O PS, insistiu o eurodeputado, “pode apresentar as propostas que quiser, mas a partir do momento em que já anunciou que faça sol ou faça chuva vou abster-me é evidente que perdeu toda a capacidade negocial para procurar fazer valer o seu peso político nessa negociação”. Miguel Portas está convencido de que o Partido Socialista não avaliou bem “o que acontece num contexto em que não há só um Orçamento a ser discutido, há também uma greve geral com características novas, que envolve a UGT e que envolve manifestações de rua”.

Em declarações à agência Lusa, Marisa Matias disse ver na proposta de manutenção de um dos subsídios um “argumento fraco para justificar uma abstenção”: “Não é essa alteração que faz a diferença. Será António José Seguro a tentar tomar uma pequena parte para justificar uma opção pelo todo e verdadeiramente o todo é muito violento para com os trabalhadores, com os pensionistas portugueses e com os cidadãos em geral. Essa violência não se compra com um subsídio”.

“Revisionismo histórico”
De acordo com uma fonte oficial do PS, citada pela Lusa, a proposta de António José Seguro foi aprovada com 68 votos favoráveis, 22 contra e duas abstenções. Mas a impossibilidade de uma posição unânime foi sonora na Comissão Política Nacional. O presidente da Câmara de Lisboa, António Costa, que chegou à reunião partidária em cima da meia-noite, foi um dos membros daquele órgão que votaram contra a abstenção. Assim como o ex-ministro Pedro Silva Pereira e os três elementos do grupo de trabalho para a análise do Orçamento do Estado, Pedro Nuno Santos, Pedro Marques e João Galamba. José Lello, Sérgio Sousa Pinto, Fernando Serrasqueiro e Eduardo Cabrita foram também vozes de sinal contrário que se fizeram ouvir no Largo do Rato.

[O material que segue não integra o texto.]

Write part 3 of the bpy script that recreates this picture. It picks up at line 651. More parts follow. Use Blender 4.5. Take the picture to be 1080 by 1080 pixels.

Após a reunião, Seguro vinha a público para eleger como objetivo dos socialistas a retirada do Orçamento do Estado de um dos dois subsídios a cortar aos profissionais do Estado e pensionistas com vencimentos mensais acima de mil euros. “É profundamente injusto retirar dois salários aos funcionários públicos e aos pensionistas. Em alguns casos, estamos até a falar em quatro salários, porque há famílias com dois funcionários públicos”, argumentava o secretário-geral do Partido Socialista.

Com base nas “contas do PS”, Seguro defendeu haver “uma folga muito importante” na proposta de Orçamento do Estado que é “suficiente para cobrir quase na totalidade um dos subsídios, de férias ou de Natal, incluindo também os pensionistas”. “O que é necessário é cerca de mil milhões de euros”, nos cálculos invocados pelo dirigente.

Prometendo “dizer aos portugueses, de forma clara, que há uma diferença muito grande entre este Governo e o PS”, António José Seguro alegou que a abstenção “é um voto a favor da viabilidade da continuação de Portugal na Zona Euro”. Na intervenção que encerrou os trabalhos da Comissão Política Nacional, o líder socialista terá lamentado, segundo uma fonte partidária ouvida pela agência Lusa, as críticas de correligionários: “Às vezes vejo com preocupação camaradas mais preocupados em ver o que eu faço ou digo do que em combater o Governo”.

Numa resposta ao PCP e ao Bloco de Esquerda, o porta-voz do Secretariado Nacional do PS, João Ribeiro, contrapôs já esta sexta-feira que o partido “fica surpreendido com as tentativas de branqueamento e de revisionismo histórico”. Porque “se há este Orçamento do Estado é porque há este Governo e, se há este Governo, é porque o Bloco de Esquerda e o PCP se aliaram à direita mais liberal de sempre para derrubar um Governo de esquerda, através de uma coligação negativa contra os trabalhadores”.